Note: Boerschinger has posted this on the parish website: “Ultimately, I am a disciple of Jesus who loves sharing the Gospel message of love and mercy.”

#   #   #   #   #   #   #


Berry Sweet Rolls

As Boerschinger said about this recipe: “The family favorite, immediate and extended, is my cinnamon rolls made with raspberries,” she said. “Instead of cinnamon I toss frozen berries in sugar and cornstarch, roll them up and put cream cheese frosting on top,” adding that as seasons change, so does the fruit, from apples, raspberries, pumpkin, or rhubarb. If eating a day or two later, pop them in the microwave for 15 seconds to soften and warm!
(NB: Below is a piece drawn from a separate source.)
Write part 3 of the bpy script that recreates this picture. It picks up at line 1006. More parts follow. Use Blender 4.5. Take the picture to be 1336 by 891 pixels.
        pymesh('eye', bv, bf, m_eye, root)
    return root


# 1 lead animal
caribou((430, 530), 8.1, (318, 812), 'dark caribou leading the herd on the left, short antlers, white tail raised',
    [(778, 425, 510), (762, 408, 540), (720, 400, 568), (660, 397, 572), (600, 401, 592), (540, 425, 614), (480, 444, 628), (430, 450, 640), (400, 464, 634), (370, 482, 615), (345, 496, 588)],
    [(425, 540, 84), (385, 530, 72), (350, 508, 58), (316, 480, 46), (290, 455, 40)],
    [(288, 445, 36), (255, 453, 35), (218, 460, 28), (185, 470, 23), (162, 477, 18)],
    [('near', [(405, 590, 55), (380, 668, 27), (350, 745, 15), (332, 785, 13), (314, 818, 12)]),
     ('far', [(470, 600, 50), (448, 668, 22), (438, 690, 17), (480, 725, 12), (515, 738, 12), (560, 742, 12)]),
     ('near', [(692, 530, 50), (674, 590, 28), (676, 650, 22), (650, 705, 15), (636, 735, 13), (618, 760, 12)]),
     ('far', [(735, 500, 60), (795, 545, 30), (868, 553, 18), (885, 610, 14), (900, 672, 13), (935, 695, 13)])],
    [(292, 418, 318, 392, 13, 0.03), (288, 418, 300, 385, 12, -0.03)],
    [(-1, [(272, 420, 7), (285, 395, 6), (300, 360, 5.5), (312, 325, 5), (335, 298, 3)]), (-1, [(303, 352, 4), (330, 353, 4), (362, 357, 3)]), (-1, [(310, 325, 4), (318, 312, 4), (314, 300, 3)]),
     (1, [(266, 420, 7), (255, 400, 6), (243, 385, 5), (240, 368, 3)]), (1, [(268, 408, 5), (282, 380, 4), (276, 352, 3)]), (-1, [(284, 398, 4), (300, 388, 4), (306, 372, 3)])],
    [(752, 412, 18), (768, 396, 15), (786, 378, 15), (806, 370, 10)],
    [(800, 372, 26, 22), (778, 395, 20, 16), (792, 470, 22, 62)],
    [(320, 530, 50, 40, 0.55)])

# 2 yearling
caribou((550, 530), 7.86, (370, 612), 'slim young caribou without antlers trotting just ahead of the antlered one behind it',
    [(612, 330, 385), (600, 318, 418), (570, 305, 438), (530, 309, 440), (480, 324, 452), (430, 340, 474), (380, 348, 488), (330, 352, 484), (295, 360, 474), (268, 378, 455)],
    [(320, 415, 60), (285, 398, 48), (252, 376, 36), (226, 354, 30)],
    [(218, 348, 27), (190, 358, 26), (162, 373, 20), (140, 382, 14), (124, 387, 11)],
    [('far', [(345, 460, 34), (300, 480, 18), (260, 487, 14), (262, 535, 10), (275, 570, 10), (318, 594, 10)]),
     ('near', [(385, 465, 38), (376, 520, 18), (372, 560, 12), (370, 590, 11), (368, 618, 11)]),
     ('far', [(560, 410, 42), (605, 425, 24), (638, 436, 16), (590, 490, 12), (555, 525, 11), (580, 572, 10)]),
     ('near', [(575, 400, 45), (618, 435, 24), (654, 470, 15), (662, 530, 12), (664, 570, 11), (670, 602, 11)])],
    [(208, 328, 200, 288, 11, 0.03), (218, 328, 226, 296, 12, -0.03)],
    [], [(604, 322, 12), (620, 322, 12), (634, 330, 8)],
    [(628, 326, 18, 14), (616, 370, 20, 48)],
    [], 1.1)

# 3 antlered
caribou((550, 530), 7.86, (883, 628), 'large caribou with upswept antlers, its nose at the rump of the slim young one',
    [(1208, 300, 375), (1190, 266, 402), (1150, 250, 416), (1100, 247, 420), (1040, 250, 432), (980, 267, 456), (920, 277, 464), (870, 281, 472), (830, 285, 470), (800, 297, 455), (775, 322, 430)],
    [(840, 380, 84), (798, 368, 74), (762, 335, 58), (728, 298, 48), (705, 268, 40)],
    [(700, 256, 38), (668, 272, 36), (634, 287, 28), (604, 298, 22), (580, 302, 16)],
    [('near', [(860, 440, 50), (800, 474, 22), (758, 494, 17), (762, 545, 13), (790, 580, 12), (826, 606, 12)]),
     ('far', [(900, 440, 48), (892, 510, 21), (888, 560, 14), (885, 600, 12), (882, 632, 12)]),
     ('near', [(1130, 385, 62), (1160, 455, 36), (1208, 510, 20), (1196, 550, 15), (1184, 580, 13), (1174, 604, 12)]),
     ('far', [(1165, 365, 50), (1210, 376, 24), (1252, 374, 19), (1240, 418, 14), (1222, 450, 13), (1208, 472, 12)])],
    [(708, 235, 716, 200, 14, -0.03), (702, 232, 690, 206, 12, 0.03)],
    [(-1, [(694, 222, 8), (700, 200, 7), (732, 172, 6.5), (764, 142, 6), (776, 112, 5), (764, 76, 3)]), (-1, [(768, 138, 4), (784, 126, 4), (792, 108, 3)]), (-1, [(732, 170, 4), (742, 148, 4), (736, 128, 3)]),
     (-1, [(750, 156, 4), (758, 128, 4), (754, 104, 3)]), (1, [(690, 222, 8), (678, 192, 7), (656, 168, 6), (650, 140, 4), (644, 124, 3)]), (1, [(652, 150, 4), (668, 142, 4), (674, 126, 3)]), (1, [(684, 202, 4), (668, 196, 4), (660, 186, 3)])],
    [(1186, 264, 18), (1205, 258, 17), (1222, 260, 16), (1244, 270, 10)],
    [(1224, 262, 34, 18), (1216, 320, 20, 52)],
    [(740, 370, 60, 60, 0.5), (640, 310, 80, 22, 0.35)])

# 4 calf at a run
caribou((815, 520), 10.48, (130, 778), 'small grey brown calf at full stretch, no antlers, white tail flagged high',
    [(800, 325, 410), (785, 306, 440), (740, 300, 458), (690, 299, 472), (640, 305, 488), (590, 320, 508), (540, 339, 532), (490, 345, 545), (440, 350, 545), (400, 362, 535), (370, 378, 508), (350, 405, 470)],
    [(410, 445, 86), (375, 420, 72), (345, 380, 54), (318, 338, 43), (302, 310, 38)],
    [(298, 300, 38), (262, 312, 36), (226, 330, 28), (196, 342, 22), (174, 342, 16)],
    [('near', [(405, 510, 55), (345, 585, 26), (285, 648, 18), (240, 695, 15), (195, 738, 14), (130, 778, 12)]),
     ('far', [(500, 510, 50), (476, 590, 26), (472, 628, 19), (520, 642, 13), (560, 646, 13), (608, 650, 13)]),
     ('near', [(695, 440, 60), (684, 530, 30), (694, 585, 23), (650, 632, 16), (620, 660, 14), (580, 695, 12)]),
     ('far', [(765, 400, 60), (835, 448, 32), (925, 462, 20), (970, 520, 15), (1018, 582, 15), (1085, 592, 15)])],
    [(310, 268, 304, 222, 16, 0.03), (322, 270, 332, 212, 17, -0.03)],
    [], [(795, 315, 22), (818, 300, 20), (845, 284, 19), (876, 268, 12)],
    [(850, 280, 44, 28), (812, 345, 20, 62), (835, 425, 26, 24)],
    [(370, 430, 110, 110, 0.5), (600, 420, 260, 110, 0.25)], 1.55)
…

Dough (Can be done in a bread maker, a stand mixer, or by hand):

  • 1 cup warm milk (110 degrees F)
  • 2 eggs, room temperature
  • 1/3 cup butter, melted
  • 4 cups bread flour
  • 1 teaspoon salt
  • ½ cup. white sugar
  • 2 ½ teaspoons yeast

Fruit Filling:

  • 10 ounces frozen raspberries (or apples, rhubarb, blueberries, cherries, etc)
  • ¼ cup sugar
  • 1 teaspoon cornstarch

Cream Cheese Frosting (but I’m also a huge fan of buying a can of frosting at the market!):

  • One 8-ounce package cream cheese, softened
  • 1 stick of salted butter, softened
  • 3 cups confectioners’ sugar
  • 1 teaspoon vanilla extract

Place dough ingredients in the pan of the bread machine in the order recommended by the manufacturer, select dough cycle, and press start. 

If not using a bread machine, mix your sugar, milk and yeast first, then add other wet ingredients, followed last by the dry ingredients. Mix until incorporated and then kneed until smooth. Cover and let rise in a warm place until doubled in size, about one hour. 

Prepare filling by mixing up ingredients just before rolling out your dough. You won’t want the frozen fruit to thaw while you are spreading it out as it can get kind of messy. Turn risen dough out onto a lightly floured surface. Roll dough into a 16/21-inch rectangle. 

Spread dough with prepared filling and roll up dough starting the roll from the longest side. Once rolled, pinch the dough together to form a seal before cutting the roll in half. Cut those two rolls in half again and then each into thirds for a total of 12 rolls. Place rolls in a lightly greased 9x13 inch baking pan. 

Cover and let stand for at least 30 minutes while preheating your oven to 350 degree F. These can also go in the fridge overnight at this point. Normally this would be rise time, but because of the frozen berries, the rise is minimal. 

Bake rolls in preheated oven until golden brown on top, about 20 to 25 minutes. While the rolls are baking, prepare the frosting. Let rolls cool slightly for a melty frosting or completely for a heartier frosting on top.